Some of the first girls put on a Cub Scouts uniform for the first time on Jan 16 in Oregon.

Boy Scouts of America announced the change to include girls in Cub Scouts last October.

Clubs in Oregon and Southwest Washington, including the Cascade Pacific Council, started registering girls on Jan. 15.

That means, officially, girls will be active members of the Boy Scouts of America in Oregon and Southwest Washington.

Why join the Boy Scouts when there is the Girl Scouts? The two programs are different and unique in their own ways. It is also about the convenience of sisters and brothers being in the same den or troop.

“This decision is true to the BSA’s mission and core values outlined in the Scout Oath and Law. The values of Scouting – trustworthy, loyal, helpful, kind, brave and reverent, for example – are important for both young men and women,” said Michael Surbaugh, the BSA’s Chief Scout Executive. “We believe it is critical to evolve how our programs meet the needs of families interested in positive and lifelong experiences for their children. We strive to bring what our organization does best – developing character and leadership for young people – to as many families and youth as possible as we help shape the next generation of leaders.”

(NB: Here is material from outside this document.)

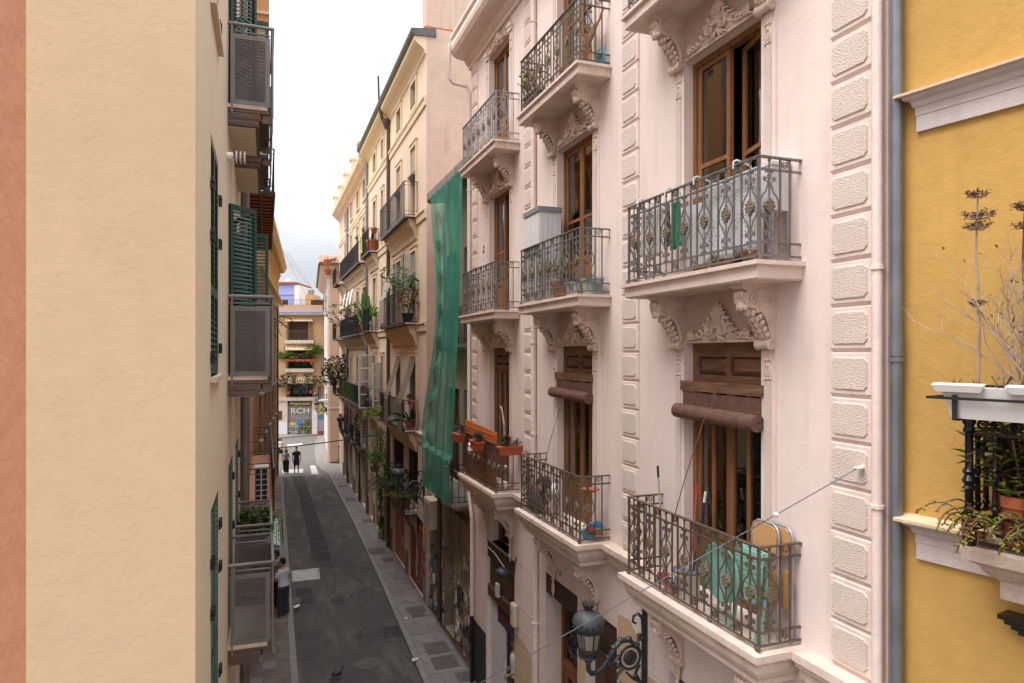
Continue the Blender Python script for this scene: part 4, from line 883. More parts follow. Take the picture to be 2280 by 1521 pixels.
# insulators, pipe, ground floor
ins = thing('wall_insulator', 'row of white ceramic insulator discs on the cream wall', 'insulator', (-.43, 8.85, 10.36), pi / 2)
m = MB(); m.tube([(0, .0, 0), (0, -.20, 0)], .018, 8); m.build('pin', 'steel_grey', ins)
m = MB(); m.lathe([(0, -.07), (.055, -.07), (.055, 0), (0, 0)], 12, (0, 0, 0), 'y'); m.build('base', 'ceramic', ins, 50)
for i in range(3): m = MB(); m.lathe([(.02, -.012), (.075, -.010), (.075, .0), (.02, .014)], 14, (0, -.105 - i * .045, 0), 'y'); m.build('disc', 'ceramic', ins, 50)
pipe(LB, [(13.35, -.09, 14.9), (13.35, -.09, .1)], .075, 'steel_grey', cl=(3, 6, 9, 12))
for a, b in ((9.0, 10.6), (11.2, 12.9)):
    m = MB(); m.box(a, b, .17, .2, 0, 3.2); m.box(a, a + .1, .12, .17, 0, 3.2); m.box(b - .1, b, .12, .17, 0, 3.2); m.build('shop_shutter', 'cream_patch', LB)
# ochre house with long iron balconies
OB = thing('town_house', 'ochre town house on the left with two long iron balconies', 'building', (-.40, 13.6, 0), pi / 2)
oops = [(x, x + 1.1, z, z + 2.3, .15) for x in (3.8, 7.0, 10.2) for z in (4.34, 8.1, 11.86)] + [(1.0, 3.0, 0, 3.2, .2), (4.5, 7.0, 0, 3.2, .2), (8.5, 11.5, 0, 3.2, .2)]
mb = MB(); wall(mb, 0, 13.9, 0, 17.5, oops); mass(mb, 0, 13.9, 6, 0, 17.5); mb.build('wall', 'ochre', OB)
mb = MB(); mb.box(1.2, 13.2, -.47, 0, 14.4, 17.6); mb.build('bay', 'ochre', OB);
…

Boy Scouts of America refers to it as “family scouting.”

So the flag ceremony and scout oath at Pack Four’s meeting Tuesday night sounded and looked a little different with the addition of six girls to the Cub Scouts. For the first time in the Cub Scouts’ 88 years, girls are now in the ranks.

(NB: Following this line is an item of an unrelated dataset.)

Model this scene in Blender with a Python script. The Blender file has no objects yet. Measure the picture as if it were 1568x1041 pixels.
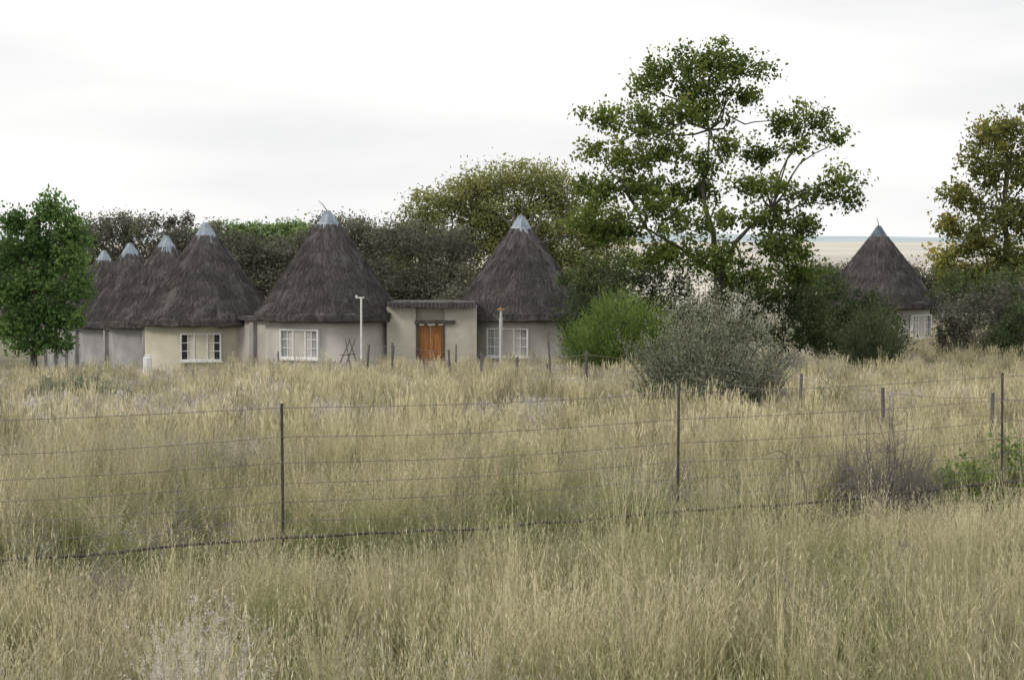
import bpy, math, numpy as np
from mathutils import Vector
rng = np.random.default_rng(7)
scene = bpy.context.scene
CZ = 3.0      # camera height
F = 3136.0    # survey scale used to turn bearings into metres at a true distance

def sv(u, v, d):
    return np.array([(u-784)/F*d, d, CZ-(v-362)/F*d])
def sx(u, d): return (u-784)/F*d

# ------------------------------------------------------------------ terrain
_py = [-60, 0, 8, 13, 20, 30, 45, 70, 90, 118, 200, 400, 1000, 9000]
_pd = [1.6, 2.2, 2.58, 2.97, 3.30, 3.62, 4.2, 5.3, 6.0, 6.65, 8.5, 11, 14, 14]
def ground(x, y):
    x = np.asarray(x, float); y = np.asarray(y, float)
    d = np.interp(y, _py, _pd)
    side = np.clip((-x-8), 0, 25)*0.09*np.clip((y-60)/35, 0, 1)*np.clip((300-y)/100, 0, 1)
    side = side-np.clip((x-8), 0, 25)*0.025*np.clip((y-55)/30, 0, 1)*np.clip((300-y)/100, 0, 1)
    near = np.clip((200-y)/100, 0, 1)
    w = near*(0.05*np.sin(x*0.7+1.3*np.sin(y*0.31))+0.04*np.sin(y*0.53+x*0.21)+0.03*np.sin(x*1.9+y*1.1))
    return CZ-d-side+w

# ------------------------------------------------------------------ materials
def new_mat(name):
    m = bpy.data.materials.new(name); m.use_nodes = True
    nt = m.node_tree; nt.nodes.clear()
    out = nt.nodes.new('ShaderNodeOutputMaterial')
    return m, nt, out
def ramp(nt, stops):
    r = nt.nodes.new('ShaderNodeValToRGB')
    while len(r.color_ramp.elements) < len(stops): r.color_ramp.elements.new(0.5)
    for e, (p, c) in zip(r.color_ramp.elements, stops):
        e.position = p; e.color = (*c, 1)
    return r
def leaf_mat(name, stops, trans=0.35, attr='v'):
    m, nt, out = new_mat(name)
    a = nt.nodes.new('ShaderNodeAttribute'); a.attribute_name = attr
    r = ramp(nt, stops); nt.links.new(a.outputs['Fac'], r.inputs[0])
    df = nt.nodes.new('ShaderNodeBsdfDiffuse'); tr = nt.nodes.new('ShaderNodeBsdfTranslucent')
    nt.links.new(r.outputs[0], df.inputs[0]); nt.links.new(r.outputs[0], tr.inputs[0])
    mx = nt.nodes.new('ShaderNodeMixShader'); mx.inputs[0].default_value = trans
    nt.links.new(df.outputs[0], mx.inputs[1]); nt.links.new(tr.outputs[0], mx.inputs[2])
    nt.links.new(mx.outputs[0], out.inputs[0])
    return m
def grass_mat(name, stops, alt, trans=0.35):
    m, nt, out = new_mat(name)
    N = nt.nodes.new; L = nt.links.new
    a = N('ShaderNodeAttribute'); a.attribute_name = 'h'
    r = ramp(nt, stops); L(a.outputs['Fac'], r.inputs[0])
    g = N('ShaderNodeNewGeometry')
    no = N('ShaderNodeTexNoise'); no.inputs['Scale'].default_value = 0.35; no.inputs['Detail'].default_value = 3
    L(g.outputs['Position'], no.inputs['Vector'])
    mr = N('ShaderNodeMapRange'); mr.inputs[1].default_value = 0.42; mr.inputs[2].default_value = 0.62
    L(no.outputs['Fac'], mr.inputs[0])
    mu = N('ShaderNodeMath'); mu.operation = 'MULTIPLY'; L(mr.outputs[0], mu.inputs[0]); mu.inputs[1].default_value = 0.5
    mc = N('ShaderNodeMixRGB'); L(mu.outputs[0], mc.inputs[0]); L(r.outputs[0], mc.inputs[1]); mc.inputs[2].default_value = (*alt, 1)
    oi = N('ShaderNodeObjectInfo')
    vr = N('ShaderNodeMapRange'); vr.inputs[3].default_value = 0.5; vr.inputs[4].default_value = 1.35
    L(oi.outputs['Random'], vr.inputs[0])
    hs = N('ShaderNodeHueSaturation'); L(mc.outputs[0], hs.inputs['Color']); L(vr.outputs[0], hs.inputs['Value'])
    df = N('ShaderNodeBsdfDiffuse'); tr = N('ShaderNodeBsdfTranslucent')
    L(hs.outputs[0], df.inputs[0]); L(hs.outputs[0], tr.inputs[0])
    mx = N('ShaderNodeMixShader'); mx.inputs[0].default_value = trans
    L(df.outputs[0], mx.inputs[1]); L(tr.outputs[0], mx.inputs[2]); L(mx.outputs[0], out.inputs[0])
    return m
def surf_mat(name, c1, c2, scale=3.0, rough=0.9, bump=0.2, metal=0.0, stretch=(1, 1, 1), detail=6):
    m, nt, out = new_mat(name)
    N = nt.nodes.new; L = nt.links.new
    tc = N('ShaderNodeTexCoord'); mp = N('ShaderNodeMapping'); mp.inputs['Scale'].default_value = stretch
    L(tc.outputs['Object'], mp.inputs[0])
    no = N('ShaderNodeTexNoise'); no.inputs['Scale'].default_value = scale; no.inputs['Detail'].default_value = detail
    L(mp.outputs[0], no.inputs['Vector'])
    r = ramp(nt, [(0.35, c1), (0.68, c2)]); L(no.outputs['Fac'], r.inputs[0])
    b = N('ShaderNodeBsdfPrincipled'); b.inputs['Roughness'].default_value = rough; b.inputs['Metallic'].default_value = metal
    L(r.outputs[0], b.inputs['Base Color'])
    bp = N('ShaderNodeBump'); bp.inputs['Strength'].default_value = bump; bp.inputs['Distance'].default_value = 0.05
    L(no.outputs['Fac'], bp.inputs['Height']); L(bp.outputs[0], b.inputs['Normal'])
    L(b.outputs[0], out.inputs[0])
    return m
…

Alissa Smith showed off her brand new uniform. She’s ready to be a “bear” in her new Cub Scout den.

“It means to be fierce! And strong!” she said.

And Jordanna Garcia proudly joined her brother Daniel, who’s already in the pack.

“Because he’s actually part of my family, and I really like when he’s here. He helps me feel welcomed,” said Jordanna.

“I just feel like it’s good, because I don’t think it’s fair if just boys get to go into – it’s excluding,” Daniel said.

It’s families like this that led the Boy Scout’s Cascade Pacific Council to speed up the process and open enrollment to girls in January.

“So many of our girls are already unofficially attending scouting events. They’re there because their families are there,” said Kaleen Deatherage, Local Family Scouting chair. “Now they get to wear the uniform. They get to earn the badges and rank advancement.”

And that means eventually girls like Alissa and Jordanna will have the opportunity to earn the Boy Scouts’ highest honor: The Eagle Rank.

“I’m so excited to get my Eagle Scout one day, and I just love to be a Cub Scout,” said Jordanna.

The change did come with a lot of conversation and some controversy. The Girl Scouts organization pushed back when the Boy Scouts announced the change.

The Girl Scouts said it plans to stay committed to a single-gender mission, saying it provides a safe place for girls to learn and lead.

Currently, the organization is only accepting Cub Scouts. That’s for kids in kindergarten through fourth grade.

As far as older girls, the Boy Scout organization says they’ll be able to officially join Boy Scouts sometime in early 2019.

Oregon and Southwest Washington are allowing girls to enroll sooner than other organizations across the country because there was an overwhelming support for the change from families in the Pacific Northwest.